Oh, it brings me to tears now, recalling the echoes of some of the women's voices.  So many of them would come in, and talk to me, and I would hold their hands, and try to give them encouragement and strength. Now, I remember physically feeling that I wanted to somehow magically transpose into THEM all of MY physical strength and mental determination and self-righteous anger and indignation I felt at the time.  I would tell them what we would do at the DA's office if they filed a criminal complaint.  I gave them hand-outs about what services were available then if they decided to leave their abusive situation, and information about the few support services that were available to help them and give them support even if they didn't leave. A few I gave them my personal telephone number, too.  We weren't supposed to do that.  AGAINST THE RULES! 

And then the women would leave my desk and walk down those marble hallways, and I never saw them again.  But a few, a very very few, would file complaints.  And a few, a very very few, did call me a couple of times, on my personal telephone number.  And I did the best I could to give them encouragement and strength over the telephone, and tap them into available resources to help them more than I could. And other things.  I don't want to talk about those. Totally broke rules, OHMYGODDESS. Totally put my own life in danger (not as if it wasn't in danger to begin with, doing this kind of work, even for the short time I did it).  I hope those two women got away! 

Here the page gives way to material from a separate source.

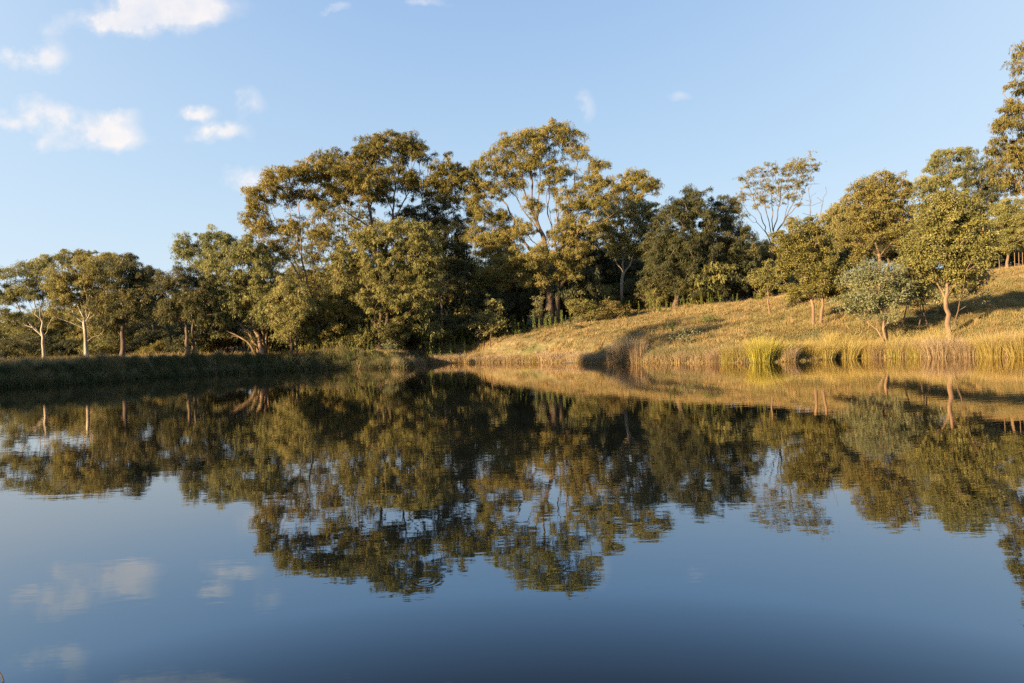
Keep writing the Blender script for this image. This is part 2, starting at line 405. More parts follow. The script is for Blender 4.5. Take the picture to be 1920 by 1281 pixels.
def tubes(P, par, rootR, tip=.020, ex=.56, flare=.6):
    n = len(P); ch = [[] for _ in range(n)]
    for i, q in enumerate(par):
        if q >= 0: ch[q].append(i)
    cnt = np.zeros(n)
    for i in range(n-1, -1, -1):
        if not ch[i]: cnt[i] = 1
        if par[i] >= 0: cnt[par[i]] += cnt[i]
    root = np.arange(n)
    for i in range(n):
        if par[i] >= 0: root[i] = root[par[i]]
    dl = np.zeros(n); mx = {}
    for i in range(n):
        if par[i] >= 0: dl[i] = dl[par[i]]+np.linalg.norm(P[i]-P[par[i]])
        mx[root[i]] = max(mx.get(root[i], .1), dl[i])
    rad = np.array([max(tip, rootR[root[i]]*(cnt[i]/cnt[root[i]])**ex*(1-.5*min(1, 1.6*dl[i]/mx[root[i]]))) for i in range(n)])
    for r0, R in rootR.items():
        i = r0; s = 0
        while ch[i] and s < 1.2:
            rad[i] *= 1+flare*math.exp(-s/.35); j = max(ch[i], key=lambda c: cnt[c]); s += np.linalg.norm(P[j]-P[i]); i = j
    V = []; Q = []
    starts = [(r0, None) for r0 in rootR]
    for i in range(n):
        if ch[i]:
            mc = max(ch[i], key=lambda c: cnt[c])
            starts += [(c, i) for c in ch[i] if c != mc]
    for s0, fr in starts:
        chain = [s0]
        while ch[chain[-1]]: chain.append(max(ch[chain[-1]], key=lambda c: cnt[c]))
        pts = [P[fr]]+[P[i] for i in chain] if fr is not None else [P[i] for i in chain]
        rr = [min(rad[chain[0]]*1.15, rad[fr])]+[rad[i] for i in chain] if fr is not None else [rad[i] for i in chain]
        if len(pts) < 2: continue
        pts = np.array(pts); k = 9 if max(rr) > .12 else (6 if max(rr) > .05 else 4)
        tg = unit(np.gradient(pts, axis=0)); nrm = unit(np.cross(tg[0], (0.3, 1, .1)))
        o = len(V); ang = np.arange(k)*2*math.pi/k
        for a, tt, r_ in zip(pts, tg, rr):
            nrm = unit(nrm-tt*(nrm@tt)); bn = np.cross(tt, nrm)
            V.extend(a+r_*(np.cos(x)*nrm+np.sin(x)*bn) for x in ang)
        for i in range(len(pts)-1):
            for q in range(k):
                q2 = (q+1) % k
                Q.append((o+i*k+q, o+i*k+q2, o+(i+1)*k+q2, o+(i+1)*k+q))
    return np.array(V), np.array(Q)

def build_tree(name, base, lobes, stems, style, leafm, barkm, seed, dens=1.0, bare=0, wob=.15, tonebase=.5, leafn=1.0, bf=.5, low=-.5):
    """lobes, stems in world coordinates; returns an Empty at the base with trunk and crown"""
    rng = np.random.default_rng(seed)
    cr, nl, L, W, droop, flat, hang, cd = STYLE[style]
    T = crown_points(rng, lobes, cd*dens, low) if lobes else np.zeros((0, 3))
    T = T+rng.normal(0, .22, T.shape)
    TT = np.concatenate((T, bare)) if isinstance(bare, np.ndarray) and len(bare) else T
    tonebase += rng.uniform(-.13, .13)
    k_ = rng.uniform(.8, 1.25); L *= k_; W *= k_**.5; nl = int(nl/k_**1.4)
    P, par, rr, ns = skeleton(rng, stems, TT, wob=wob, bf=bf)
    V, Q = tubes(P, par, rr)
    root = bpy.data.objects.new(name, None); root.empty_display_size = .5; link(root)
    root.location = tuple(base); b0 = np.array(base)
    mobj('trunk', make_mesh(name+'_trunk', V-b0, [Q], smooth=True, mats=[BARK[barkm]]), root)
    if len(T):
        R = cr*rng.uniform(.55, 1.45, len(T))
        tone = np.clip(rng.normal(tonebase, .12, len(T)), 0, 1)
        LV, LF, var = leaves(rng, T, R, int(nl*leafn), L, W, droop, flat, tone, hang)
        mobj('crown', make_mesh(name+'_crown', LV-b0, [LF], var=var, mats=[LEAF[leafm]]), root)
    return root

def ptree(name, label, cat, D, lobes, stems, style='gum', leafm='gum', barkm='brown', seed=1, group=None, bare=None, **kw):
    """lobes (px, py, rx, ry[, depth offset]); stems (radius, [(px, py|None for the ground[, depth offset])...])"""
    ls = []
    for l in lobes:
        dd = l[4] if len(l) > 4 else 0
        c = at(l[0], l[1], D+dd); rx = l[2]/F*D*1.08; rz = l[3]/F*D*1.22
        ls.append((c, np.array((rx, max(.6, (rx+rz)*.5), rz))))
    ss = []; base = None
    for (R, pts) in stems:
        q = []; att = True
        for pt in pts:
            dd = pt[2] if len(pt) > 2 else 0
            if pt[1] is None:
                x = (pt[0]-CX)/F*(D+dd)*1.0
                z = ground_z(x, D+dd)
                # account for the camera roll when finding the foot of the trunk
                x = ((pt[0]-CX)/F*CT+((z-EYE)/(D+dd))*ST)*(D+dd)
                z = ground_z(x, D+dd)
                q.append(np.array((x, D+dd, z-.12))); att = False
                if base is None: base = q[-1]+(0, 0, .12)
            else: q.append(at(pt[0], pt[1], D+dd))
        ss.append((R, q, att))
    br = np.array([at(a[0], a[1], D+(a[2] if len(a) > 2 else 0)) for a in bare]) if bare else 0
    o = build_tree(name, base, ls, ss, style, leafm, barkm, seed, bare=br, **kw)
    return tag(o, label, cat, group)

T = ptree
# ---- left edge
T('gum_tree', 'pale-limbed spreading gum tree at the far left end of the bank', 'tree', 62,
  [(62, 506, 42, 18), (28, 530, 34, 22), (95, 500, 34, 16, 2), (20, 562, 30, 18), (55, 548, 34, 16), (108, 530, 26, 18, -1), (35, 600, 34, 14, 1), (92, 562, 20, 14, 1), (-20, 545, 30, 22), (10, 590, 22, 12)],
  [(.16, [(83, None), (80, 632), (78, 605), (74, 580), (72, 555)]), (.1, [(82, 630), (92, 612), (97, 598), (106, 590)]),
   (.1, [(78, 632), (62, 616), (40, 606), (22, 600)]), (.1, [(76, 600), (60, 578), (50, 560)]), (.1, [(76, 605), (84, 580), (90, 555)]), (.1, [(78, 610), (68, 590), (62, 560), (58, 530)]), (.1, [(78, 605), (80, 570), (78, 535)]), (.1, [(62, 616), (45, 596), (30, 570)]), (.1, [(97, 598), (100, 575), (104, 550)])],
  barkm='white', leafm='gum', seed=3, dens=.65)
T('gum_tree', 'gum tree with a fan of cream limbs, second along the bank from the left', 'tree', 60,
  [(158, 508, 44, 24), (125, 540, 24, 30), (190, 535, 26, 30), (150, 560, 34, 20, 2), (115, 575, 16, 24), (200, 575, 18, 22), (172, 545, 30, 24, 1)],
  [(.18, [(163, None), (161, 630), (157, 606), (158, 585), (156, 560)]), (.1, [(158, 606), (140, 592), (128, 575), (120, 558)]),
   (.1, [(158, 604), (170, 585), (178, 565), (184, 545)]), (.1, [(160, 622), (145, 610), (118, 600)]), (.08, [(163, 640), (176, 632), (186, 629)]), (.1, [(157, 600), (146, 575), (140, 552)]), (.1, [(158, 604), (164, 580), (168, 550), (170, 530)]), (.1, [(157, 606), (135, 580), (122, 560)]), (.1, [(158, 606), (176, 592), (190, 570)]), (.1, [(157, 595), (150, 565), (150, 535)])],
  barkm='white', leafm='olive', seed=4, dens=.85)
T('gum_tree', 'thin high crown showing behind the cream-limbed gum tree', 'tree', 78,
  [(135, 484, 32, 10), (160, 479, 22, 9), (195, 487, 24, 10), (210, 500, 20, 14)],
  [(.2, [(165, None), (165, 560), (160, 510)])], barkm='grey', leafm='gum', seed=5)
T('gum_tree', 'dark-trunked gum tree with a narrow pointed crown near the left end', 'tree', 59,
  [(240, 494, 17, 17), (222, 525, 34, 24), (255, 530, 26, 24), (205, 570, 26, 20), (245, 572, 28, 24), (238, 510, 22, 16), (268, 560, 18, 26), (215, 605, 20, 16), (190, 600, 14, 14)],
  [(.22, [(229, None), (229, 620), (232, 570), (236, 530)]), (.1, [(230, 620), (220, 585), (212, 560)])], barkm='brown', leafm='dark', seed=6, tonebase=.62)
T('gum_tree', 'mid-height gum tree in the dip between the pointed crown and the tall ones', 'tree', 70,
  [(283, 512, 20, 17), (300, 535, 18, 20), (275, 550, 25, 30), (300, 580, 22, 25)],
  [(.18, [(290, None), (288, 600), (285, 550)])], barkm='grey', leafm='dark', seed=7, tonebase=.6)
T('gum_tree', 'rounded gum tree on two thin dark stems left of the bushy willow-like one', 'tree', 57,
  [(345, 522, 30, 20), (322, 548, 26, 24), (368, 552, 28, 30), (345, 580, 30, 20), (315, 585, 18, 20), (385, 590, 20, 25)],
  [(.17, [(349, None), (350, 620), (346, 570)]), (.14, [(361, None, 1), (360, 620), (366, 570)])], barkm='brown', leafm='dark', seed=8, tonebase=.7)
T('gum_tree', 'tall flat-topped gum tree rising behind the left row of trees', 'tree', 78,
  [(350, 460, 21, 17), (392, 446, 22, 14), (418, 447, 16, 10), (436, 456, 16, 12), (372, 478, 26, 16), (408, 470, 26, 14), (395, 500, 34, 22), (345, 478, 14, 14)],
  [(.28, [(385, None), (384, 580), (380, 510), (378, 480)]), (.1, [(380, 520), (395, 480), (405, 462)])], barkm='grey', leafm='olive', seed=9)
T('gum_tree', 'bushy olive gum tree fanning out low to the left on many thin stems', 'tree', 58.5,
  [(440, 505, 48, 34), (475, 478, 34, 28), (412, 548, 34, 28), (470, 545, 42, 34), (410, 598, 30, 24), (445, 470, 24, 14), (498, 520, 28, 40), (440, 580, 30, 20), (500, 580, 22, 40)],
  [(.2, [(493, None), (486, 630), (470, 590), (462, 545)]), (.14, [(490, None, .5), (470, 628), (440, 600), (420, 575)]), (.14, [(497, None, 1), (492, 620), (480, 560)]), (.1, [(489, None, -.5), (462, 640), (430, 622), (412, 612)]), (.1, [(496, None, .2), (500, 610), (500, 560)])],
  barkm='tan', leafm='olive', seed=10, dens=.95)
T('gum_tree', 'small bright green round-crowned gum tree at the foot of the leaning one', 'tree', 57.5,
  [(545, 553, 36, 32), (528, 585, 28, 26), (565, 585, 26, 24), (545, 615, 24, 18)],
  [(.1, [(548, None), (546, 620), (545, 580)]), (.07, [(556, None, .4), (558, 625), (562, 590)])], barkm='brown', leafm='olive', seed=11, tonebase=.65)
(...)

I like to think I helped a few women along the way; those who came down to the DA's office in the Safety Building in person, those I talked with on the telephone.  No way of knowing, except that one particular case, because the Assistant DA let me know afterwards what was going on.  And the two women I helped, let's see, what is the term?  Exo facto?  Well, something like that. 

Do those women remember me like I remember them?

Right now, I'm feeling like a coward.  I abandoned them.  I could have, should have, done more.